§ **Job**: Return all lines in the material below that contain "pixels".
* start The input *
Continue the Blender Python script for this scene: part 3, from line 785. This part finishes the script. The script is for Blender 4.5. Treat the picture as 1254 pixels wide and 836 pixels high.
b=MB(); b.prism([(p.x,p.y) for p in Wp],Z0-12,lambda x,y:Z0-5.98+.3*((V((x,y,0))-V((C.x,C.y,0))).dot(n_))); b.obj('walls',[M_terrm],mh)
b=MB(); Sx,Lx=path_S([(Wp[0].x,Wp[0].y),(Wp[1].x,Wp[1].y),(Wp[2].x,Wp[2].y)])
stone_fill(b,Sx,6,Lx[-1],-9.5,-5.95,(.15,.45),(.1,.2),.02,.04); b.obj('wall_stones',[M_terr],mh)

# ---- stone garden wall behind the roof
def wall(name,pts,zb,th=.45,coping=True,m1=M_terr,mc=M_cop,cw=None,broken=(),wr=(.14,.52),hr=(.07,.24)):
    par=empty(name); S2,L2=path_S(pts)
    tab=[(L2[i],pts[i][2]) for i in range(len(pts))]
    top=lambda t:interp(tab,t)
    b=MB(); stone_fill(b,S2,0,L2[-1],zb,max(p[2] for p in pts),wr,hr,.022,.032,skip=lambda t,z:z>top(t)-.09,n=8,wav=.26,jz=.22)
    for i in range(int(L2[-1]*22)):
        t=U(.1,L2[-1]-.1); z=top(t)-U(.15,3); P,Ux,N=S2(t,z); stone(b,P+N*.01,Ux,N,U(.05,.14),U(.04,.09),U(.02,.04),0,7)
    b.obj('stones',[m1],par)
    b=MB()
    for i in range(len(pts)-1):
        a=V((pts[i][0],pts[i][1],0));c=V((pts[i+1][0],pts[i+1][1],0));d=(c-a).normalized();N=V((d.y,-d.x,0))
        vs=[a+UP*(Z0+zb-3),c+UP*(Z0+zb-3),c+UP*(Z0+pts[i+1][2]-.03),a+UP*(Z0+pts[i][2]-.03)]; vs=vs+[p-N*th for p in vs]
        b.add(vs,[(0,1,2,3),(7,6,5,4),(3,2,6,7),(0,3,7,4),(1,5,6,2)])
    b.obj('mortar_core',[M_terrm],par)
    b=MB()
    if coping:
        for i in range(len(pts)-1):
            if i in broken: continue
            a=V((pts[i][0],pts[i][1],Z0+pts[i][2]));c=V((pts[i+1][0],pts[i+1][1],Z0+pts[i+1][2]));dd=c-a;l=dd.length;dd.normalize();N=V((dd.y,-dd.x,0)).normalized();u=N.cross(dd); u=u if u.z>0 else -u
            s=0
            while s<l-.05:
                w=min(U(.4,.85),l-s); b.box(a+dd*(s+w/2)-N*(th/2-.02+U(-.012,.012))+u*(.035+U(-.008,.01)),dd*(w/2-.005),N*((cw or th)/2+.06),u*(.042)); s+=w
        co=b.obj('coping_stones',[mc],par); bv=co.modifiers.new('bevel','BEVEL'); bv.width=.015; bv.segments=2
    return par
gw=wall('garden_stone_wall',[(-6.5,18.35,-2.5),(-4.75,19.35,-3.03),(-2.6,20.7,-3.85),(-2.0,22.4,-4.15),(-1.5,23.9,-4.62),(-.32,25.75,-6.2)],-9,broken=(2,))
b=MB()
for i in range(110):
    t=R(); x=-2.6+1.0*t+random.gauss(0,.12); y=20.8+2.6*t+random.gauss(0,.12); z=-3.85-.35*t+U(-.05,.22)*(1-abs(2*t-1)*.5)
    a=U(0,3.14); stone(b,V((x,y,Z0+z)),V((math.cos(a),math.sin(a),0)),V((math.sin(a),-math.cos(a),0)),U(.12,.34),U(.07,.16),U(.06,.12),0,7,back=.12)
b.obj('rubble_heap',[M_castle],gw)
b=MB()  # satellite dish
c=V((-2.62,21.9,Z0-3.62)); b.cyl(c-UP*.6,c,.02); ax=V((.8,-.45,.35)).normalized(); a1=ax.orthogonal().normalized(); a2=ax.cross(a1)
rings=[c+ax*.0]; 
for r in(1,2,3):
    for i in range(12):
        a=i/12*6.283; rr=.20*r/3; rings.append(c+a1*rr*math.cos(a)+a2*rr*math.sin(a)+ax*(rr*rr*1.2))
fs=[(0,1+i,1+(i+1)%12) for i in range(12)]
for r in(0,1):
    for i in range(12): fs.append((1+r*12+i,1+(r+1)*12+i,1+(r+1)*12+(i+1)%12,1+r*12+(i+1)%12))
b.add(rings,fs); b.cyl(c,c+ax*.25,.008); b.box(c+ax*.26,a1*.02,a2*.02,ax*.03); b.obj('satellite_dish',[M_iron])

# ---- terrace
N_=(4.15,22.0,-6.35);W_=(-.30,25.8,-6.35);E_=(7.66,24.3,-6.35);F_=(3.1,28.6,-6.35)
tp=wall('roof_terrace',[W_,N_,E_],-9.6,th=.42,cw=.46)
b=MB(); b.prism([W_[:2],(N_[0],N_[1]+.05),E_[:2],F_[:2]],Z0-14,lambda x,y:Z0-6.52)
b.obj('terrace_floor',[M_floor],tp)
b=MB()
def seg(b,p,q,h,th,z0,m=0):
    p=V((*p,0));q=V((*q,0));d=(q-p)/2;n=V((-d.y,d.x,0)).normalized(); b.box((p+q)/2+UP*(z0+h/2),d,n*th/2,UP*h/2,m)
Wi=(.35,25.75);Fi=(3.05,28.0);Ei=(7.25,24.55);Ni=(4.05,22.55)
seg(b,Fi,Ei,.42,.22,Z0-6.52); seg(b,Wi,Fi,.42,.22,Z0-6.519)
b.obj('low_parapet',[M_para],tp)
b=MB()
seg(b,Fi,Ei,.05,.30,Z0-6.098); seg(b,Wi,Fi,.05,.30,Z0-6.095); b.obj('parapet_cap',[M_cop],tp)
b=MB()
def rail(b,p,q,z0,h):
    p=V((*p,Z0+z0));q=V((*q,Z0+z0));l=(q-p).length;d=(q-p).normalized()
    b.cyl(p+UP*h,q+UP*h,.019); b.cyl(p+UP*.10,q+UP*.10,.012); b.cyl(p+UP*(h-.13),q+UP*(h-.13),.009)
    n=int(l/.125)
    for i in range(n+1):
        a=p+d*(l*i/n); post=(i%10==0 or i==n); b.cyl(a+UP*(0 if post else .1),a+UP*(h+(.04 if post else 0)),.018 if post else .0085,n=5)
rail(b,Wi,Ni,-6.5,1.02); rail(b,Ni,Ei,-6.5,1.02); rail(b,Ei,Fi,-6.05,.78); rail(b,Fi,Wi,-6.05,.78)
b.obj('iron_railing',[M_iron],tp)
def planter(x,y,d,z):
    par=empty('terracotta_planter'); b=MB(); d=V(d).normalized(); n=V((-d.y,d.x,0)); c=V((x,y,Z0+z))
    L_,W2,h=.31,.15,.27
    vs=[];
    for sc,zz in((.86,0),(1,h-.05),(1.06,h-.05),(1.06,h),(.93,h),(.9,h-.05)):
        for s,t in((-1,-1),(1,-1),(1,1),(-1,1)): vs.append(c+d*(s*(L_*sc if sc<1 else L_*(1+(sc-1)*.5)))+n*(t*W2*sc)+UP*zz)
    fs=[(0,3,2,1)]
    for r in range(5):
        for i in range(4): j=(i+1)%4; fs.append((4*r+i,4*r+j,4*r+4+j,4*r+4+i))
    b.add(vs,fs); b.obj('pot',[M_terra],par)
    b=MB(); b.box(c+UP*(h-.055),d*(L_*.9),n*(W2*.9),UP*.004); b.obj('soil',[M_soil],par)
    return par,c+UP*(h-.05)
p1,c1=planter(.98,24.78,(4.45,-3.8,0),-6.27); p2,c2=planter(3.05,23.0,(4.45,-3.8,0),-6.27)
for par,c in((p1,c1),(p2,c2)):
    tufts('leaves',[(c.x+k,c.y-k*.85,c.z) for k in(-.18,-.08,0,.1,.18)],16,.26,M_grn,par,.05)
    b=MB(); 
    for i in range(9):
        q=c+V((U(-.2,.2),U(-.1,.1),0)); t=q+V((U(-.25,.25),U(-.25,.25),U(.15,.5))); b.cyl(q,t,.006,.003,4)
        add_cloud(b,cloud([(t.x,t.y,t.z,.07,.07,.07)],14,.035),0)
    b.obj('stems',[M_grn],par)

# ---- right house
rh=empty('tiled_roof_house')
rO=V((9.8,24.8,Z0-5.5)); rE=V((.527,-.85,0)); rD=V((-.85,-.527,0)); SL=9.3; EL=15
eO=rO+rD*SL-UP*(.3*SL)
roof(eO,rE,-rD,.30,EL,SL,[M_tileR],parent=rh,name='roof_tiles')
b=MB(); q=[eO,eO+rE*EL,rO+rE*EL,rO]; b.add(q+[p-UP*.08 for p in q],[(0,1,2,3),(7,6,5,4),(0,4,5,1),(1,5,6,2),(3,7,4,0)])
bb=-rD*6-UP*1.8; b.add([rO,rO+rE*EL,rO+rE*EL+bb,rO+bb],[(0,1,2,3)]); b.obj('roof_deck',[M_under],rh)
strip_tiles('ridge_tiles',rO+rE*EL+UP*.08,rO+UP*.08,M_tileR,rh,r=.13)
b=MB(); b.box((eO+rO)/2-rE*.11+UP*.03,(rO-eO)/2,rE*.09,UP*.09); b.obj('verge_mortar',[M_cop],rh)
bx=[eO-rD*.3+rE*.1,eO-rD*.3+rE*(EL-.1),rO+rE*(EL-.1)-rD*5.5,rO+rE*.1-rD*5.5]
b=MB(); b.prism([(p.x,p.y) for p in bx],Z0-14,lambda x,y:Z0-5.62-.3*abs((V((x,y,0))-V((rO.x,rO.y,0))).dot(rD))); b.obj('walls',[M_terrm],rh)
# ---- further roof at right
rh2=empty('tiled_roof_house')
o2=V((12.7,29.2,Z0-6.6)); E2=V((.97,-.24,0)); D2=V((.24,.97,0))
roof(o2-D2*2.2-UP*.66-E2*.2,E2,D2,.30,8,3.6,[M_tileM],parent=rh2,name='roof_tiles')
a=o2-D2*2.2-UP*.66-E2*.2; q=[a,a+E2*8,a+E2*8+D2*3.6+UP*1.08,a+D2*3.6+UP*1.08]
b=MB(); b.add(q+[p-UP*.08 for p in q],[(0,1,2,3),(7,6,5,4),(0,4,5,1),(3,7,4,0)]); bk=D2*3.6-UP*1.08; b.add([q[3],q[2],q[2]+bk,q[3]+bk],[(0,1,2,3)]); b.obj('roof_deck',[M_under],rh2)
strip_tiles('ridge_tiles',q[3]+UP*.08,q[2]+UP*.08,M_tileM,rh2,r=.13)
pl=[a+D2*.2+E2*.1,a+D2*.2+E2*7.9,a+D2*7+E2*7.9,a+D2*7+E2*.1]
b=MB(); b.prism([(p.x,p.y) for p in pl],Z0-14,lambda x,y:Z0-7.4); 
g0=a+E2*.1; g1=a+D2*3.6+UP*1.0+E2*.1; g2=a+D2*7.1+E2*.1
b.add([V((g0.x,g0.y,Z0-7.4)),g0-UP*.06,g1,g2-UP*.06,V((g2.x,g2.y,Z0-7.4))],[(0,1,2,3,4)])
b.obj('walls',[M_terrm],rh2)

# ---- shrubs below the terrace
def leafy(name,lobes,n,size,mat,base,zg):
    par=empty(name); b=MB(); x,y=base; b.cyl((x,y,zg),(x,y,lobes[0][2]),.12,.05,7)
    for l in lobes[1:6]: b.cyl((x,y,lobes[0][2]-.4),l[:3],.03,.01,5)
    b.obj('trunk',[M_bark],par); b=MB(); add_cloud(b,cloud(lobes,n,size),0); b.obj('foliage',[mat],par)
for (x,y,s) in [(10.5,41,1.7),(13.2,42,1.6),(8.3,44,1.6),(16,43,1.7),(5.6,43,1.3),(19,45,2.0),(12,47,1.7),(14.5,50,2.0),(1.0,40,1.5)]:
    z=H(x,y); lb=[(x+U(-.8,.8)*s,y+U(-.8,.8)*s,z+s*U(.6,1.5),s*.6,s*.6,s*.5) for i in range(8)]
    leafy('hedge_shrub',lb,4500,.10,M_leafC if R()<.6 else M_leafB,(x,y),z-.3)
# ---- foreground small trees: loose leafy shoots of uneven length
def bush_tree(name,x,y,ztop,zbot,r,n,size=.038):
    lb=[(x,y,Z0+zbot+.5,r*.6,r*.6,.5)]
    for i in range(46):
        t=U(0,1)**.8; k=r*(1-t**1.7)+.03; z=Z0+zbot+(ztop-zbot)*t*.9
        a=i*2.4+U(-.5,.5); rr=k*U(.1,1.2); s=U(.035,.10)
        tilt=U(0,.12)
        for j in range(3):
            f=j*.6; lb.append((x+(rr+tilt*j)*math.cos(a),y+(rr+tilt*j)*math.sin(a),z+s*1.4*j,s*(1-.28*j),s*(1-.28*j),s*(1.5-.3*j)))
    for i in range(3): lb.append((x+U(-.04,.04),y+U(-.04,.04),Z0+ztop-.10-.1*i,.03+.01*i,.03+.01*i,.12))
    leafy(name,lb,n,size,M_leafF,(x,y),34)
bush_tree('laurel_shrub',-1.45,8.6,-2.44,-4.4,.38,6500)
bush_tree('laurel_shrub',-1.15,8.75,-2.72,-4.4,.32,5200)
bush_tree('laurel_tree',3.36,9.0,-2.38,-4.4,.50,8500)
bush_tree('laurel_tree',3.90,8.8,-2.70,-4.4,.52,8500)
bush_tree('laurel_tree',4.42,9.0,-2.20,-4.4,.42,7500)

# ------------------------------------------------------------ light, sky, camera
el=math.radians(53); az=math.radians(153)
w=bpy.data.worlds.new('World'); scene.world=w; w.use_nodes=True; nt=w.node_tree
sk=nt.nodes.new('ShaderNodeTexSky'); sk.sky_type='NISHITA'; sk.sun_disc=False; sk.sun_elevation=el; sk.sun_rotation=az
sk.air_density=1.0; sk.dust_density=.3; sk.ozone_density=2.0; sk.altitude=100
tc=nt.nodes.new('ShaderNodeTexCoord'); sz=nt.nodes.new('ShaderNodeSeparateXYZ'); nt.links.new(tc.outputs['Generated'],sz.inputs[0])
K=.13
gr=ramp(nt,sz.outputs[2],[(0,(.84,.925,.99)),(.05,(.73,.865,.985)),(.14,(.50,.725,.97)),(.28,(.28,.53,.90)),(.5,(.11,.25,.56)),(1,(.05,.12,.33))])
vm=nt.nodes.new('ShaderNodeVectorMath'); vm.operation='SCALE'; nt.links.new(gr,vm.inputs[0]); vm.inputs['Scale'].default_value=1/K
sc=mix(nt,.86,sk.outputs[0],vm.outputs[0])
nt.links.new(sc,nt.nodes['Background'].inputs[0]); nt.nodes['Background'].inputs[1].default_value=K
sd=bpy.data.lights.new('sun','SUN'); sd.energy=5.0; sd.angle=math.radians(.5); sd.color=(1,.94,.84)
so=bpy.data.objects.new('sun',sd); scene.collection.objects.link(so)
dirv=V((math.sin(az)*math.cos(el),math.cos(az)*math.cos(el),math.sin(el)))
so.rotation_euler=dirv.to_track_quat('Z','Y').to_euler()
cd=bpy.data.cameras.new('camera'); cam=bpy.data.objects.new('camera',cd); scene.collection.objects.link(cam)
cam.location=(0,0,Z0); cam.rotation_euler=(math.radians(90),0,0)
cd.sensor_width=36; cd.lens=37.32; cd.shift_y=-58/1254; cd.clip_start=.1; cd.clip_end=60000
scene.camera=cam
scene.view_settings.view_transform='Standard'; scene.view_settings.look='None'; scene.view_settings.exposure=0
* end The input *
* start The input *
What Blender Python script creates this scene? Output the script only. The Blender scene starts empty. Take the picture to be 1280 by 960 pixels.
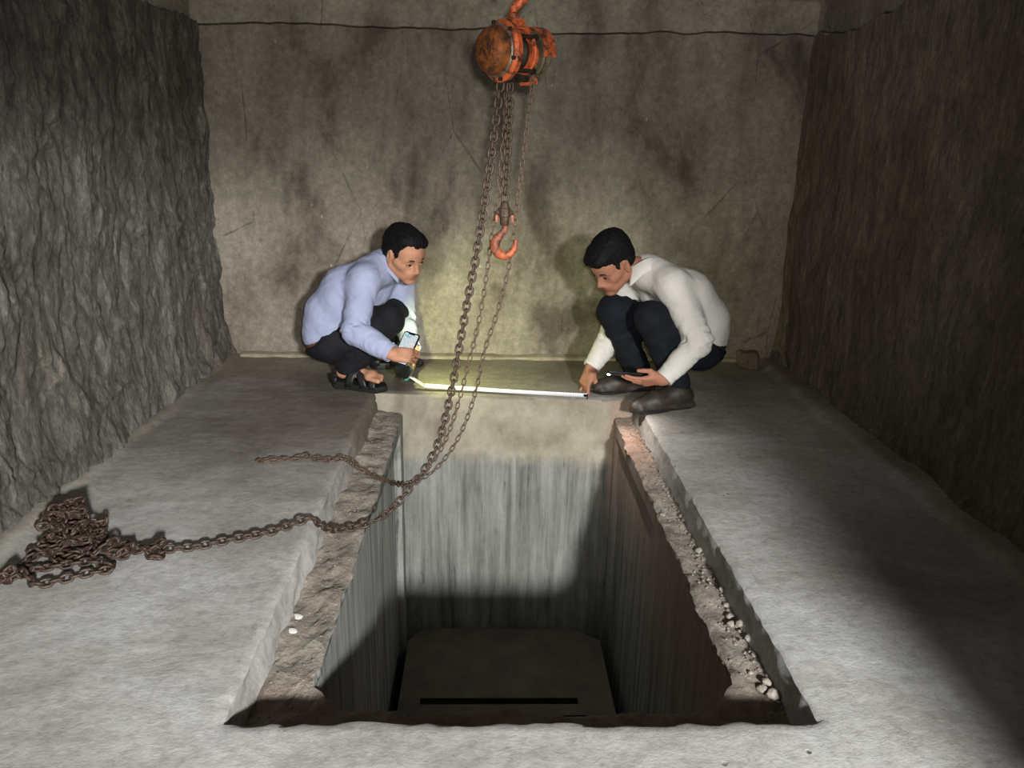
* end The input *
* start The input *
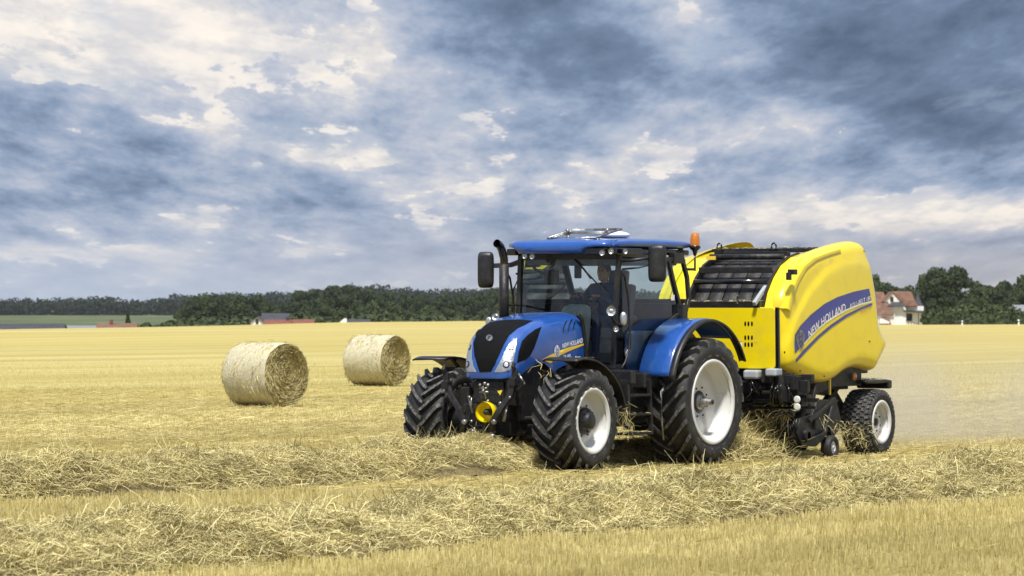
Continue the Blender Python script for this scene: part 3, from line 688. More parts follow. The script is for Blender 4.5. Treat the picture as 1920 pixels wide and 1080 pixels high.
* end The input *
§ **Problem solution**:
Continue the Blender Python script for this scene: part 3, from line 785. This part finishes the script. The script is for Blender 4.5. Treat the picture as 1254 pixels wide and 836 pixels high.
What Blender Python script creates this scene? Output the script only. The Blender scene starts empty. Take the picture to be 1280 by 960 pixels.
Continue the Blender Python script for this scene: part 3, from line 688. More parts follow. The script is for Blender 4.5. Treat the picture as 1920 pixels wide and 1080 pixels high.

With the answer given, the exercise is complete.